As Reihan Salam notes, far more likely is that online education can be cheap, or it can be good, but almost certainly not both:

But as Jason Dearen reports, earlier this month San Jose State suspended five of its new online courses, all of which were offered in conjunction with Udacity and had no classroom learning. The courses — in elementary statistics, college algebra, entry-level math, introductory programming and introductory psychology — were in theory exactly the right kind of courses for an online instructional provider to teach, as they covered basic introductory material. Outsourcing this kind of teaching could in theory be an enormous boon to the bottom line of colleges and universities, as the most effective providers could spread their online courses across the country, sparing the need for large numbers of expensive faculty members. Indeed, Udacity’s entry-level courses were offered for $150 each, far less than the $620 San Jose State charges for traditional classroom-based courses.

The problem, however, is that between 56 percent and 76 percent of students who took the final exams ultimately failed them. Udacity has acknowledged that the results of its collaboration with San Jose State have been disappointing, and the startup is committed, in classic Silicon Valley fashion, to learn from its mistakes. That online learning will experience growing pains is to be expected.

But what if there is no free lunch to be had? That is, what if the only way to reduce the failure rate in online courses is to blend them with some of the more labor-intensive — and thus, more expensive — aspects of traditional education?


True MOOCs that make almost no use of faculty labor will be very cheap to deliver, but one can easily imagine that they will be plagued by an attrition rate at least as high as what we see in today’s for-profit colleges. Blended online courses that stream lectures while also making use of face-to-face teaching assistants might have a success rate closer to land grant public institutions, where interaction with senior faculty is limited but there is a human support system for students. It should go without saying that the latter are going to be much more expensive than the former.

One way of thinking about higher education, and education more broadly, is that once you get past the students who are the most prepared and most eager to learn, you have to apply increasing amounts of both help and hassle. That is, you need to offer personal attention and tutoring as well as discipline and structure, all of which are labor-intensive in the extreme.
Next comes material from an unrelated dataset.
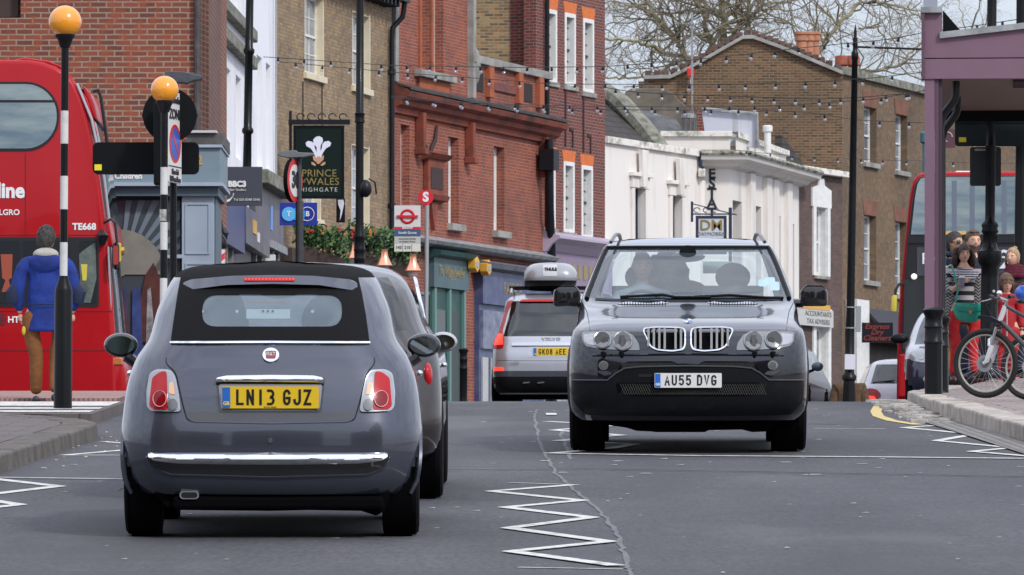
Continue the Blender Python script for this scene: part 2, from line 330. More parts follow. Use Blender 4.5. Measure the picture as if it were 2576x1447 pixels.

And it’s for this reason that noting the cost-cutting (of things other than their own salaries) of administrators is relevant beyond the self-interest of tenure-track faculty members. That MOOCs are being highly touted by some administrators when as of now there’s no good reason even in theory to believe that they can deliver quality education to most students, what does that tell you? Shouldn’t that raise red flags, particularly in a context in which wages for most people but not those in the positions of greatest power, are stagnating?